Optimizing the Header Bidding Auction with Actionable Insights
Understanding auction analytics is only the first step. The real value comes from turning these analytics signals into concrete optimization decisions.
Our Actionable Insights in Practice
To simplify the optimization process, our platform generates specific, logic-driven insights based on the real-time data from prebid. Instead of guessing the optimal settings, actionable insights make it easy to identify the changes needed to increase the win rate and Prebid efficiency for both client-side and server-side connections.
Recovering Potential Revenue Loss
The platform flags instances where a bidder’s CPM is more than 10% above your average, but their timeout rate exceeds 15%. In these cases, the data shows that high-value demand is being lost simply because the bidder cannot meet the current auction window. We interpret this as a “near-miss” revenue opportunity and recommend increasing that specific bidder’s timeout threshold by 200ms to capture those aggressive bids.

Addressing High Volume / Low Yield
When we see a bidder with a win rate over 15% but a CPM more than 20% below your average, it indicates they are winning significant inventory at a price point below the market’s true value. Our system identifies this as a “low-yield” scenario and recommends raising the floor prices for that bidder, forcing them to bid more competitively to win and ensuring you aren’t leaving money on the table for high-demand inventory.
Mitigating High Latency Impact
Performance is just as important as revenue. If we find a bidder with latency over 800ms (or 20% above average) that contributes less than 1% of your total revenue, our platform identifies them as a performance risk because their minimal financial contribution does not justify the “latency tax” they place on your Core Web Vitals.

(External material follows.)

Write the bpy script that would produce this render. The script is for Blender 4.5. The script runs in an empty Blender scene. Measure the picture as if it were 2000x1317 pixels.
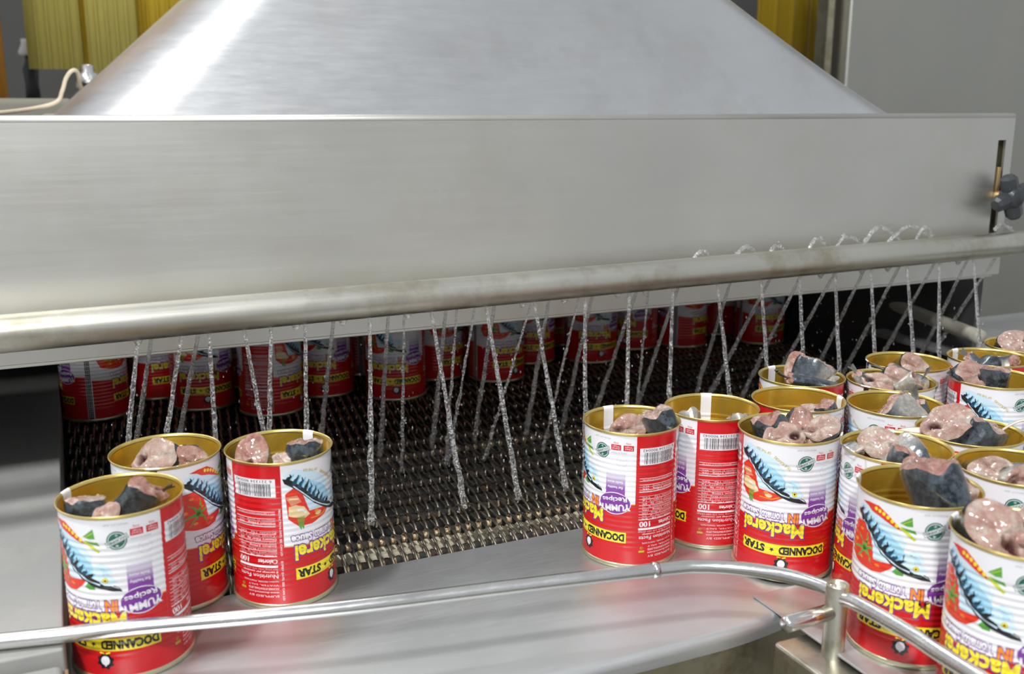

Removing Non-Performing Bidders
To keep your wrapper efficient, we monitor for bidders with a bid rate below 1% and zero impressions, or those bidding at negligible CPMs. These partners consume client-side HTTP requests and bandwidth without providing any competitive pressure or revenue. Our platform identifies these non-performers so you can prune them from your stack, reducing overhead and improving response times for your top-tier bidders.

Summary
Ultimately, the Prebid auction lifecycle balances speed and competition. Analyze data points from 0ms to the final ‘Bid Won’ event to understand the ‘why’ behind performance, moving beyond surface-level revenue metrics. Analytics reveal whether an SSP consistently misses the timeout cutoff or has low latency – rather than superior bid prices – driving a high Win Rate. Fine-tune timeouts and demand partners using real-world participation data to ensure every millisecond of the user experience contributes to the long-term health and profitability of your digital business.